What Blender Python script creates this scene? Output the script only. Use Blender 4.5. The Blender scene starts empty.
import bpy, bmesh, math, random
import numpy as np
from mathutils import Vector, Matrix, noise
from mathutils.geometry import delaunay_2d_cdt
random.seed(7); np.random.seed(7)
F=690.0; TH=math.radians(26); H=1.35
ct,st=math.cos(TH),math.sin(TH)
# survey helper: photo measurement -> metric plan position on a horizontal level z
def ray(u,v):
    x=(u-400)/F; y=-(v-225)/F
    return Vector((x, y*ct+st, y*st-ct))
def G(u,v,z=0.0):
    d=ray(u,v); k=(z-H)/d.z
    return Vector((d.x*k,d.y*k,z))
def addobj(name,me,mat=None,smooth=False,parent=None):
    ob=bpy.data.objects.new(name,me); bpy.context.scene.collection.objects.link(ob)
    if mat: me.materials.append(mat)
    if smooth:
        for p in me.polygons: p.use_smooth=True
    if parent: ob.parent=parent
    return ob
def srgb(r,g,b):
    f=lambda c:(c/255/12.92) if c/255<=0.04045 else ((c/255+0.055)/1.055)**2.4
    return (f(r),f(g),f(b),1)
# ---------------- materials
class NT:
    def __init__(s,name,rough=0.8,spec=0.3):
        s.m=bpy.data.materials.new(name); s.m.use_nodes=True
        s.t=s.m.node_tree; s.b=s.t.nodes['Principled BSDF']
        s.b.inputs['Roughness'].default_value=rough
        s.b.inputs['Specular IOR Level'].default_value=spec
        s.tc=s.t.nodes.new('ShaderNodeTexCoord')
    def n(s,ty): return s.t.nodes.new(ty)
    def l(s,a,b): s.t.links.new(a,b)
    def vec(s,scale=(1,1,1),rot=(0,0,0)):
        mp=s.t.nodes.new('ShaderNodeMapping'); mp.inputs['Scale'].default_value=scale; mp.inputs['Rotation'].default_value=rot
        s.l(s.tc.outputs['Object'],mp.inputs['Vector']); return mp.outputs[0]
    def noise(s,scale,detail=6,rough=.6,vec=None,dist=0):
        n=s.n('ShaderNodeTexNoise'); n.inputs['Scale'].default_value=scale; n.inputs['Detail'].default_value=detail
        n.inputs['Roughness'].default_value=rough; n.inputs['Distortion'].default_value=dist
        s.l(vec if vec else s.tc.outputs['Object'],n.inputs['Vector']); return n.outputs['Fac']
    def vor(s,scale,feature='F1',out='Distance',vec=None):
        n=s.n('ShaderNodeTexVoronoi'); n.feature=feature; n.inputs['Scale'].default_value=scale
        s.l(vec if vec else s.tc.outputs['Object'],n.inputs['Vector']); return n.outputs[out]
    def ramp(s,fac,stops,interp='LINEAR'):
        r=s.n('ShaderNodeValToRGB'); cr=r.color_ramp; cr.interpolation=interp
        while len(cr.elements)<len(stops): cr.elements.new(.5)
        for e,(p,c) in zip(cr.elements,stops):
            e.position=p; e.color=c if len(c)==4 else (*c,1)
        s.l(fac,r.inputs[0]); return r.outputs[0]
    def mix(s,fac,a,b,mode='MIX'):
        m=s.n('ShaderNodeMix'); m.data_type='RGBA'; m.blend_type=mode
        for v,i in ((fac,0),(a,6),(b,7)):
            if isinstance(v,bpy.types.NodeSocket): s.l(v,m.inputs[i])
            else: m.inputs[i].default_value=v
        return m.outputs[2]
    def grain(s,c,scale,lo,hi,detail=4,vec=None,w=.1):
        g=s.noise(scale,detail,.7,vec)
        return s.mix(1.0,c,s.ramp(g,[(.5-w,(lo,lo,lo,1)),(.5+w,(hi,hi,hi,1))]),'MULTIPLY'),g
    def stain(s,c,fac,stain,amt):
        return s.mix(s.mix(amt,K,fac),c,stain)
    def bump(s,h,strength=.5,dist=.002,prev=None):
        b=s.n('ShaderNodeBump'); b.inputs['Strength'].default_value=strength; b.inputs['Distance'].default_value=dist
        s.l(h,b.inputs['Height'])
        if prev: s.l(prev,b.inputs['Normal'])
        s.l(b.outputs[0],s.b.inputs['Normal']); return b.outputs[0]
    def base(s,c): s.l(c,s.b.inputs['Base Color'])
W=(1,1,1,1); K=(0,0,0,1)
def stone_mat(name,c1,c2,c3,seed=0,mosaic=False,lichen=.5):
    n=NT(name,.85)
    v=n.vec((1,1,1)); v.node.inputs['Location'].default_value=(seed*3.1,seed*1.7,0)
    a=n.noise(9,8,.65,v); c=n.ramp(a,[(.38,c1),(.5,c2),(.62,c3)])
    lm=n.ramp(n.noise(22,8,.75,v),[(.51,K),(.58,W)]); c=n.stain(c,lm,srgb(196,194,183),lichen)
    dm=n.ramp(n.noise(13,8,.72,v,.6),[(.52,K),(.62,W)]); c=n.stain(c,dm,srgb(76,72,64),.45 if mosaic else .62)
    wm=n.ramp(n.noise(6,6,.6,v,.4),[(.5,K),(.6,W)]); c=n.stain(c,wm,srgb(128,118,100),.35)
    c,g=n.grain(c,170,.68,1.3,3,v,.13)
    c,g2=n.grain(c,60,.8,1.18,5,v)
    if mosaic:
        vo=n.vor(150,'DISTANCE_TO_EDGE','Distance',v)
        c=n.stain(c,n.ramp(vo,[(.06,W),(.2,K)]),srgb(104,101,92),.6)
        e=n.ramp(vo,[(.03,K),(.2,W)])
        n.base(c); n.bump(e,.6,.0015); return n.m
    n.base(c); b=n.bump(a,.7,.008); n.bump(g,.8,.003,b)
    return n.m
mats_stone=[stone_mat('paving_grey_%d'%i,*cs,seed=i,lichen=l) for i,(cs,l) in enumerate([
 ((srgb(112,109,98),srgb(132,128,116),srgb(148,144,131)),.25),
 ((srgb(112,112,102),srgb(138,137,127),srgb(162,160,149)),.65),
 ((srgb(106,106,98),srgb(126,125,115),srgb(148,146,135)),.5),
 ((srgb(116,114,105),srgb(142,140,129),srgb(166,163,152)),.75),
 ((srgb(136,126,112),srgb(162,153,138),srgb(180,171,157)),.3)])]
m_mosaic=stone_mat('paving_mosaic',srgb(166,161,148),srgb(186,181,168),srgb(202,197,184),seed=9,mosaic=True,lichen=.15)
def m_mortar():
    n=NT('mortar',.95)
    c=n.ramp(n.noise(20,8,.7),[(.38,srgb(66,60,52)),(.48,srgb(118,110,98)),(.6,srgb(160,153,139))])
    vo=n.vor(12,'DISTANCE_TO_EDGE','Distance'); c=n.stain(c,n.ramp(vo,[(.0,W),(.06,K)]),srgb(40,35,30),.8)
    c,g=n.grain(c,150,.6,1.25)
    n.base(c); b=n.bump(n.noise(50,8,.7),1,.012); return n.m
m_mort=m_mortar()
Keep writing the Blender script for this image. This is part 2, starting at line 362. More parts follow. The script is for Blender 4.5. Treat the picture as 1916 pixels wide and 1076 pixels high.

▬▬▬▬▬▬

Exercise objective: Please return the data above exactly as given.

The answer:
What Blender Python script creates this scene? Output the script only. Use Blender 4.5. The Blender scene starts empty.
import bpy, bmesh, math, random
import numpy as np
from mathutils import Vector, Matrix, noise
from mathutils.geometry import delaunay_2d_cdt
random.seed(7); np.random.seed(7)
F=690.0; TH=math.radians(26); H=1.35
ct,st=math.cos(TH),math.sin(TH)
# survey helper: photo measurement -> metric plan position on a horizontal level z
def ray(u,v):
    x=(u-400)/F; y=-(v-225)/F
    return Vector((x, y*ct+st, y*st-ct))
def G(u,v,z=0.0):
    d=ray(u,v); k=(z-H)/d.z
    return Vector((d.x*k,d.y*k,z))
def addobj(name,me,mat=None,smooth=False,parent=None):
    ob=bpy.data.objects.new(name,me); bpy.context.scene.collection.objects.link(ob)
    if mat: me.materials.append(mat)
    if smooth:
        for p in me.polygons: p.use_smooth=True
    if parent: ob.parent=parent
    return ob
def srgb(r,g,b):
    f=lambda c:(c/255/12.92) if c/255<=0.04045 else ((c/255+0.055)/1.055)**2.4
    return (f(r),f(g),f(b),1)
# ---------------- materials
class NT:
    def __init__(s,name,rough=0.8,spec=0.3):
        s.m=bpy.data.materials.new(name); s.m.use_nodes=True
        s.t=s.m.node_tree; s.b=s.t.nodes['Principled BSDF']
        s.b.inputs['Roughness'].default_value=rough
        s.b.inputs['Specular IOR Level'].default_value=spec
        s.tc=s.t.nodes.new('ShaderNodeTexCoord')
    def n(s,ty): return s.t.nodes.new(ty)
    def l(s,a,b): s.t.links.new(a,b)
    def vec(s,scale=(1,1,1),rot=(0,0,0)):
        mp=s.t.nodes.new('ShaderNodeMapping'); mp.inputs['Scale'].default_value=scale; mp.inputs['Rotation'].default_value=rot
        s.l(s.tc.outputs['Object'],mp.inputs['Vector']); return mp.outputs[0]
    def noise(s,scale,detail=6,rough=.6,vec=None,dist=0):
        n=s.n('ShaderNodeTexNoise'); n.inputs['Scale'].default_value=scale; n.inputs['Detail'].default_value=detail
        n.inputs['Roughness'].default_value=rough; n.inputs['Distortion'].default_value=dist
        s.l(vec if vec else s.tc.outputs['Object'],n.inputs['Vector']); return n.outputs['Fac']
    def vor(s,scale,feature='F1',out='Distance',vec=None):
        n=s.n('ShaderNodeTexVoronoi'); n.feature=feature; n.inputs['Scale'].default_value=scale
        s.l(vec if vec else s.tc.outputs['Object'],n.inputs['Vector']); return n.outputs[out]
    def ramp(s,fac,stops,interp='LINEAR'):
        r=s.n('ShaderNodeValToRGB'); cr=r.color_ramp; cr.interpolation=interp
        while len(cr.elements)<len(stops): cr.elements.new(.5)
        for e,(p,c) in zip(cr.elements,stops):
            e.position=p; e.color=c if len(c)==4 else (*c,1)
        s.l(fac,r.inputs[0]); return r.outputs[0]
    def mix(s,fac,a,b,mode='MIX'):
        m=s.n('ShaderNodeMix'); m.data_type='RGBA'; m.blend_type=mode
        for v,i in ((fac,0),(a,6),(b,7)):
            if isinstance(v,bpy.types.NodeSocket): s.l(v,m.inputs[i])
            else: m.inputs[i].default_value=v
        return m.outputs[2]
    def grain(s,c,scale,lo,hi,detail=4,vec=None,w=.1):
        g=s.noise(scale,detail,.7,vec)
        return s.mix(1.0,c,s.ramp(g,[(.5-w,(lo,lo,lo,1)),(.5+w,(hi,hi,hi,1))]),'MULTIPLY'),g
    def stain(s,c,fac,stain,amt):
        return s.mix(s.mix(amt,K,fac),c,stain)
    def bump(s,h,strength=.5,dist=.002,prev=None):
        b=s.n('ShaderNodeBump'); b.inputs['Strength'].default_value=strength; b.inputs['Distance'].default_value=dist
        s.l(h,b.inputs['Height'])
        if prev: s.l(prev,b.inputs['Normal'])
        s.l(b.outputs[0],s.b.inputs['Normal']); return b.outputs[0]
    def base(s,c): s.l(c,s.b.inputs['Base Color'])
W=(1,1,1,1); K=(0,0,0,1)
def stone_mat(name,c1,c2,c3,seed=0,mosaic=False,lichen=.5):
    n=NT(name,.85)
    v=n.vec((1,1,1)); v.node.inputs['Location'].default_value=(seed*3.1,seed*1.7,0)
    a=n.noise(9,8,.65,v); c=n.ramp(a,[(.38,c1),(.5,c2),(.62,c3)])
    lm=n.ramp(n.noise(22,8,.75,v),[(.51,K),(.58,W)]); c=n.stain(c,lm,srgb(196,194,183),lichen)
    dm=n.ramp(n.noise(13,8,.72,v,.6),[(.52,K),(.62,W)]); c=n.stain(c,dm,srgb(76,72,64),.45 if mosaic else .62)
    wm=n.ramp(n.noise(6,6,.6,v,.4),[(.5,K),(.6,W)]); c=n.stain(c,wm,srgb(128,118,100),.35)
    c,g=n.grain(c,170,.68,1.3,3,v,.13)
    c,g2=n.grain(c,60,.8,1.18,5,v)
    if mosaic:
        vo=n.vor(150,'DISTANCE_TO_EDGE','Distance',v)
        c=n.stain(c,n.ramp(vo,[(.06,W),(.2,K)]),srgb(104,101,92),.6)
        e=n.ramp(vo,[(.03,K),(.2,W)])
        n.base(c); n.bump(e,.6,.0015); return n.m
    n.base(c); b=n.bump(a,.7,.008); n.bump(g,.8,.003,b)
    return n.m
mats_stone=[stone_mat('paving_grey_%d'%i,*cs,seed=i,lichen=l) for i,(cs,l) in enumerate([
 ((srgb(112,109,98),srgb(132,128,116),srgb(148,144,131)),.25),
 ((srgb(112,112,102),srgb(138,137,127),srgb(162,160,149)),.65),
 ((srgb(106,106,98),srgb(126,125,115),srgb(148,146,135)),.5),
 ((srgb(116,114,105),srgb(142,140,129),srgb(166,163,152)),.75),
 ((srgb(136,126,112),srgb(162,153,138),srgb(180,171,157)),.3)])]
m_mosaic=stone_mat('paving_mosaic',srgb(166,161,148),srgb(186,181,168),srgb(202,197,184),seed=9,mosaic=True,lichen=.15)
def m_mortar():
    n=NT('mortar',.95)
    c=n.ramp(n.noise(20,8,.7),[(.38,srgb(66,60,52)),(.48,srgb(118,110,98)),(.6,srgb(160,153,139))])
    vo=n.vor(12,'DISTANCE_TO_EDGE','Distance'); c=n.stain(c,n.ramp(vo,[(.0,W),(.06,K)]),srgb(40,35,30),.8)
    c,g=n.grain(c,150,.6,1.25)
    n.base(c); b=n.bump(n.noise(50,8,.7),1,.012); return n.m
m_mort=m_mortar()
Keep writing the Blender script for this image. This is part 2, starting at line 362. More parts follow. The script is for Blender 4.5. Treat the picture as 1916 pixels wide and 1076 pixels high.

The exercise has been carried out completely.